Traders, brokers and clerks shout and gesture on the first day of in-person trading at the London Metal Exchange on Sept. 6, 2021. The LME, where traders determine benchmark prices on industrial metals, resumed trading nickel on March 16 following a six-day halt. Source: Leon Neal/Getty Images News via Getty Images |
The London Metal Exchange's two-week-long inability to facilitate the free flow of nickel trades has locked up the nickel market from investment and sowed uncertainty across the metal's supply chain.
The LME provides crucial price transparency for nickel suppliers and buyers negotiating long-term nickel supply deals and gives critical signals to financers looking to back production capacity growth amid high prices. But the exchange has been gripped by chaos since March 8, when a short squeeze sent the three-month nickel price to over $100,000 per tonne, leading to the suspension and cancellation of trades for that day. Trading stopped until March 16, when circuit breakers were again tripped after only a brief trading period as prices fell below a lower limit set by the LME. Electronic trades were sparse and halting through March 18.
Meanwhile, the Shanghai Futures Exchange has continued to trade nickel, but it too has had hiccups, with a one-day nickel trading freeze.
With just the Shanghai exchange and halting LME trades to go by, the nickel market has come to a near standstill just as buyers seek to move away from Russian sources in the wake of that country's invasion of Ukraine.
"The nickel market is frozen right now," said Chris Berry, an independent battery metals analyst and president of House Mountain Partners. "We're all trying to figure out, generally speaking, what this means.
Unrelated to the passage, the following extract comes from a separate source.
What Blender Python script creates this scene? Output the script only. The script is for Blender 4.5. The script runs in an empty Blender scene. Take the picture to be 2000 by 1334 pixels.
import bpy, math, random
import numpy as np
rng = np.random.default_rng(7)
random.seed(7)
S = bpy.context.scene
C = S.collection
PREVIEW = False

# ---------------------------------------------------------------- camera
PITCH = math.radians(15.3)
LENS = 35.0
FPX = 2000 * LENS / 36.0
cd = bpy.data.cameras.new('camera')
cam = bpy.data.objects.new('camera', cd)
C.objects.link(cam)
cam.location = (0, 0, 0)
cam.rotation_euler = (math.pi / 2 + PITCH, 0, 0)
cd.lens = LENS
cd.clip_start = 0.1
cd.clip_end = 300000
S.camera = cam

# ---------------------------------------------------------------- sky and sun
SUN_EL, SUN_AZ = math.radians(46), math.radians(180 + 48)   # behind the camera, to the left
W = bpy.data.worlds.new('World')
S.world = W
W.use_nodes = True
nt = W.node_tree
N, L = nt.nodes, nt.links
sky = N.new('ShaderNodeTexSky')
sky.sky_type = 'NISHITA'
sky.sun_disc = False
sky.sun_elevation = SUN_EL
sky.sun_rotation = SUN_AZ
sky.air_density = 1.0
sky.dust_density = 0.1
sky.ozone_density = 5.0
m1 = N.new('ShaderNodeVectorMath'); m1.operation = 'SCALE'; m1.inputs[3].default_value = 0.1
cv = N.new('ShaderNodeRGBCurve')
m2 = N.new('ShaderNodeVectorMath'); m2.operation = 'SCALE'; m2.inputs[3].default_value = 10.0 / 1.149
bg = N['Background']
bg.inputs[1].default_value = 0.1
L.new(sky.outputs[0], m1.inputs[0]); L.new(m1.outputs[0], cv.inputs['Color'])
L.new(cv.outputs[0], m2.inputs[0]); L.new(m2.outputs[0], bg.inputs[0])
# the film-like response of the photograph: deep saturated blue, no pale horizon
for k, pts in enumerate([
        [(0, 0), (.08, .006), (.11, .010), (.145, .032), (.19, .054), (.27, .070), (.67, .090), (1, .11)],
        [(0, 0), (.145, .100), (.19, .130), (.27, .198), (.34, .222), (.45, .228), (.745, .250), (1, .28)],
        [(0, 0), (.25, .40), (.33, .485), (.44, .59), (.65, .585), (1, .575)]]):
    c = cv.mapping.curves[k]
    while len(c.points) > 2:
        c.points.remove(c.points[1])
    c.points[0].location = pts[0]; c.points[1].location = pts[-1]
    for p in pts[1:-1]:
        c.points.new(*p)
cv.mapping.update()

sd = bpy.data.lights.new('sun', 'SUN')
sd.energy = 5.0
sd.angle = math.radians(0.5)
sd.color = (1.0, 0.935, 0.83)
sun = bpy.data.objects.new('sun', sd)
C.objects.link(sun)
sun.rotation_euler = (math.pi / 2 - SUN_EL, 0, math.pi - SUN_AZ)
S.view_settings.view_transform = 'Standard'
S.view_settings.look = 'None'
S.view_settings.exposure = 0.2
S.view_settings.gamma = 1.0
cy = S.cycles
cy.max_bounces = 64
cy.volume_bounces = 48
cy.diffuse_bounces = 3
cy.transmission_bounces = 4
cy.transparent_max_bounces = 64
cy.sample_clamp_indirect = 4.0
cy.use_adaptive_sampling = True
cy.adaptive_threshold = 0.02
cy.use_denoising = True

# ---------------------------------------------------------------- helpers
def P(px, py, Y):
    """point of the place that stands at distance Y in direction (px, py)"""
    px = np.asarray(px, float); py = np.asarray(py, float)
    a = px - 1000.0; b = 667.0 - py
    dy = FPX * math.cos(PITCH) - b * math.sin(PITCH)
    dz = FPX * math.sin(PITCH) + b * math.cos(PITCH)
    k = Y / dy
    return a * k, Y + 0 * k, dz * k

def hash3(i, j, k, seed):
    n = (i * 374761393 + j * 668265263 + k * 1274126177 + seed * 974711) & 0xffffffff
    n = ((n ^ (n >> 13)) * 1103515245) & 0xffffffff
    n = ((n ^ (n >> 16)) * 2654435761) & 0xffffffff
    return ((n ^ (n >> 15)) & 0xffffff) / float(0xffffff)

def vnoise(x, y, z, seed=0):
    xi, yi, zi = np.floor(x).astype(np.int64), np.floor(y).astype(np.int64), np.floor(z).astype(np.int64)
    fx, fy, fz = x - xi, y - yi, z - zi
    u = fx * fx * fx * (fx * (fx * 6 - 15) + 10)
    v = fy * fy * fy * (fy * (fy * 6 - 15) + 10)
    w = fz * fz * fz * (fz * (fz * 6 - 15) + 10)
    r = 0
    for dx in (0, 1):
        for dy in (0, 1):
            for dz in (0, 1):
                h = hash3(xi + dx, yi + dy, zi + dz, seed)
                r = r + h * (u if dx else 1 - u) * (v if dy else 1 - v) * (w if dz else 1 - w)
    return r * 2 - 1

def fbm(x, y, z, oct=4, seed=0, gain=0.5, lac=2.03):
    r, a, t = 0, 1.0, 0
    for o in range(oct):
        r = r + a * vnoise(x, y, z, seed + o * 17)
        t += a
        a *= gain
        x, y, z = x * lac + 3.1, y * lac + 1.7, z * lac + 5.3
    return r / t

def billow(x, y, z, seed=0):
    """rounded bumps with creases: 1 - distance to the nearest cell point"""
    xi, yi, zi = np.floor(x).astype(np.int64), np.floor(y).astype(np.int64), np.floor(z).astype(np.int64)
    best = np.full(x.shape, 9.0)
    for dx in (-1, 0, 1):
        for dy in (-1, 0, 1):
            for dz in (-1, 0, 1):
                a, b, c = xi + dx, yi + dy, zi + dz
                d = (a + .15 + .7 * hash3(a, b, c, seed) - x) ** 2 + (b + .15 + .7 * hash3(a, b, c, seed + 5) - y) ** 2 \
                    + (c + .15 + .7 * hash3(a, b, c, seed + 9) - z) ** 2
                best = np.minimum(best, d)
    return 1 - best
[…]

And when nickel is at $20,000/t one day and then goes to $100,000/t, it doesn't make any sense. That obviously impacts price discovery, which is the main function of financial markets and clouds battery economics over the longer term as well."
Diversifying nickel
Nickel price volatility and haphazard trades on the exchange have exposed battery and stainless steel makers to bruising supply shocks, leaving market participants and companies waiting on the sidelines for calmer times while also spurring some to call for new nickel projects outside of Russia and China.
Recent gains in nickel prices have been linked in part to fears that nickel supply would be cut off from European and North American markets due to sanctions tied to Russia's invasion of Ukraine. LME stocks of the metal decreased throughout February and into March due to fears of possible trade restrictions on Russian nickel.
Russian mining company PJSC MMC Norilsk Nickel is the world's largest supplier of primary nickel. In 2021, it produced 193,006 tonnes of class 1 nickel, a primary nickel product used in electric vehicle batteries, according to S&P Global Commodity Insights. China and Indonesia are also among the world's leading producers of primary nickel.
"The current LME nickel crisis has been a wake-up call to the importance of a secure domestic supply in the U.S., Canada, EU and Australia," said Todd Malan, chief external affairs officer and head of climate strategy at Talon Metals Corp., a mining company developing the Tamarack nickel project in central Minnesota to supply EV giant Tesla Inc. with battery materials. "We are now seeing governments considering a variety of options to support nickel exploration, mining and processing. This is an important signal to the market."
But developing more mines in other parts of the world or expanding existing mines relies on a major influx of capital, and volatility on the LME has chilled investor interest.
"With all this dysfunction in the market, market participants don't want to commit capital, they're really pulling back to reduce risk," Tom Mulqueen, head of research at Amalgamated Metal Trading Ltd., said in an interview. "We've seen reluctance amongst market participants to finance metals because they're trying to conserve capital."
Impact on battery supply chain, EV rollout
No sanctions have been imposed on nickel exports from Russia. Norilsk Nickel said in a March 1 statement that its nickel operations were proceeding as usual. But the Russian nickel giant may eventually be pressured to reallocate its units away from Europe and toward China instead, multiple analysts said.
"You should see a reallocation of Norilsk units basically between Europe and China," said Mark Beveridge, a principal consultant for Benchmark Mineral Intelligence. That shift would force European nickel buyers to turn to new suppliers in countries such as Canada and Norway for high-grade nickel, upheaving European battery supply chains.
Reduced supply and higher nickel prices could put a dent in the rollout of EVs. "It will certainly hamper battery development or growth," House Mountain Partners' Berry said. "When you have nickel at $48,000/t on the LME and then plug that into the cost of a battery, it really, really hurts battery economics."
Norilsk could not be immediately reached for comment.
LME executives are attempting to get trades up and running again, allowing greater and greater movement of the price of nickel; however, each day, the price has hit limits set by the 145-year-old exchange, sparking trade delays.
"The current events are unprecedented," the LME said in a March 8 statement. "The LME is committed to working with market participants to ensure the continued orderly functioning of the market. The suspension of the nickel market has created a number of issues for market participants which need to be addressed."
As of March 18, US$1 was equivalent to 6.36 Chinese yuan.